Lloyd explains that he views seminars as carefully unfolding events where the students analyze and discuss ideas. To that end, he believes they need to hear opposing voices challenging the ideas so that they can develop a real intellectual understanding. In other words, he claims to support an old-fashioned, Socratic model. Maybe. His ideology is pure CRT:

I am a black professor, I directed my university’s black-studies program, I lead anti-racism and transformative-justice workshops, and I have published books on anti-black racism and prison abolition. I live in a predominantly black neighborhood of Philadelphia, my daughter went to an Afrocentric school, and I am on the board of our local black cultural organization.

In 2014, Lloyd writes, the seminar was a fun event, with the students bonding with him and with other students in the program. He was excited to have the opportunity, in 2022, to do the seminar again, this time adding in perspectives from a post-George Floyd world. Things at Telluride had changed, though.

This time, Telluride offered only two types of studies: “Critical Black Studies” and “Anti-Oppressive Studies.” Lloyd’s class fell into the latter category. For the first time, students were segregated by the seminars in which they were participating so that his 12 students, who were black, Asian, and white, saw only Lloyd and two college students who were hired to spend every afternoon conducting anti-racism workshops.

These workshops were pure CRT, steeped in concepts of systemic racism, White privilege, third-wave feminism, decarceration (ie., ending prisons), etc. The most telling principles Lloyd describes are these two:

  • All non-black people, and many black people, are guilty of anti-blackness.
  • There is no way out of anti-blackness.

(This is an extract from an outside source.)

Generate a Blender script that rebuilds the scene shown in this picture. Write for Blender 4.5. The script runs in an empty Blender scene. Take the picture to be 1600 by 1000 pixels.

In other words, this is a religion without the opportunity for repentance and redemption. The only path to avoid damnation on this earth (for this is a faith without an afterlife) is to show greater extremism than the person next to you. Here’s the endpoint of that attitude:

With guidance from Keisha, a true CRT revolutionary, Lloyd’s students went from bright-eyed, engaged, and anxious to expand their horizons to pure Maoists. The workshops used a finger-snapping technique to show approval for ideas. Ideas that did not engender snaps were never mentioned again, and the students who spoke to silence learned to keep silent. Eventually, after workshop indoctrination, these same students never spoke again in Lloyd’s seminar and, indeed, only the black students spoke.

As for those black students, the workshop trained them to view anything that offended them in any way as harm that needed to be addressed. They were “harmed” when they learned that 60% of imprisoned Americans are white and when they learned that Native Americans had also suffered on American soil. Keisha warned Lloyd that he could not snatch the narrative away from blacks.

There’s lots more to read in the essay, but I can tell you that the seminar inevitably ended when Lloyd, an impure revolutionary from an earlier generation, got canceled:

Each student read from a prepared statement about how the seminar perpetuated anti-black violence in its content and form, how the black students had been harmed, how I was guilty of countless microaggressions, including through my body language, and how students didn’t feel safe because I didn’t immediately correct views that failed to treat anti-blackness as the cause of all the world’s ills.

This is the ideology that has overtaken academia. It is the logical result of so-called “progressivism.” It’s the stuff of Mao, right out of the Cultural Revolution that saw tens of millions of lives destroyed. It must be stopped before concentration camps spring up and people die.